Saudi Arabia’s reputation for incubating suicide bombers is so well known among terrorists groups that they have set up suicide recruitment sites aimed specifically at the Saudi Kingdom. According to a columnist Abdallah bin Bakhit, in the Saudi daily Al Jazeera:

An interesting aspect of this [website] system is that it targets mainly the [Saudi] kingdom and Saudi youth. These sites would not have been established had it not been known for certain that thousands of young Saudis thirst for …[extremist] ideology. These sites are not aimed at young people from Syria, the Gulf, or Malaysia, or Muslim youth anywhere else… They focus only on the [Saudi] kingdom and on Saudi youth. This explains why the common denominator in all world terrorism is the involvement of young Saudis.
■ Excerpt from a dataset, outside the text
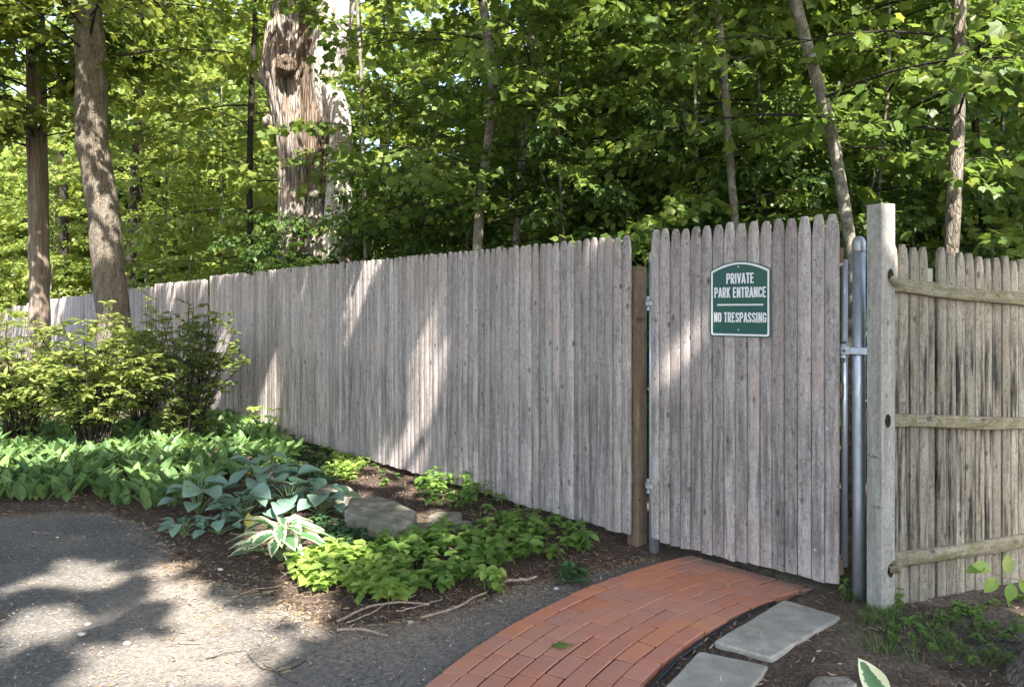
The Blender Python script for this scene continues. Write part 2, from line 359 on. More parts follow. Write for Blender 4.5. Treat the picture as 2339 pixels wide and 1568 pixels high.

Saudi royal advisers, after reviewing the state’s curriculum a few years ago, concluded: "[The Saudi official religious curriculum] encourages violence toward others, and misguides the pupils into believing that in order to safeguard their own religion, they must violently repress and even physically eliminate the ‘other.’" The official Saudi ideology — known as Wahhabism — in which Saudi students are steeped from a young age, demonizes the West and the religious "other."

Saudi teens have, for years, been instructed by state school textbooks that claim that "fighting unbelief…and those who perpetrate it" is "one of the noblest acts, which brings one closer to God, and one of the most magnificent acts of obedience to God." The word for "fighting" here is "qital," derived from "qatala" or "to kill," and which has virtually no metaphorical meaning in Arabic. Enmity between Saudi Wahhabiists and others is exalted as a sacred duty from first grade through twelfth.

Predictably, this kind of indoctrination results in droves of young Saudi men ready and willing to enlist for suicide missions against infidels and heretics throughout the world. Surely the Saudi media commentators know about the state-sponsored indoctrination, and have views on how to revise the educational system. But an open, sustained, and in depth debate on these issues is yet to be permitted inside Saudi Arabia. Simply raising critical questions is pressing the envelope. By venturing for answers that would fault the Kingdom’s Wahhabi education, one would risk arrest for blasphemy or related charges.

The Saudi state has responded to these developments by quietly going from country to country, begging foreign authorities to release the Saudi prisoners, including the 16 Saudis who were released this month from Guantanamo, and by making a show of "re-educating" them.

Moreover, Saudi officials continue to aver that the educational curriculum has been reformed, just as they have ever since 9/11. In what has become an annual ritual, the State Department takes Saudi avowals on faith, giving assurances of Saudi educational reform, though (in spite of many requests to do so) it has not yet, independently and comprehensively, reviewed the educational texts.

And, of course, this year is no different. On September 14, the State Department’s religious-freedom ambassador stated: "[I]n the Kingdom of Saudi Arabia, King Abdullah called for increased religious tolerance, and the government took steps to remove intolerant references toward other religious groups from educational materials."

While the State Department’s assessment is possibly technically accurate, the Saudi state curriculum continues to require a complete overhaul. It does not help Saudi reformers — or American security — to gloss over this fact.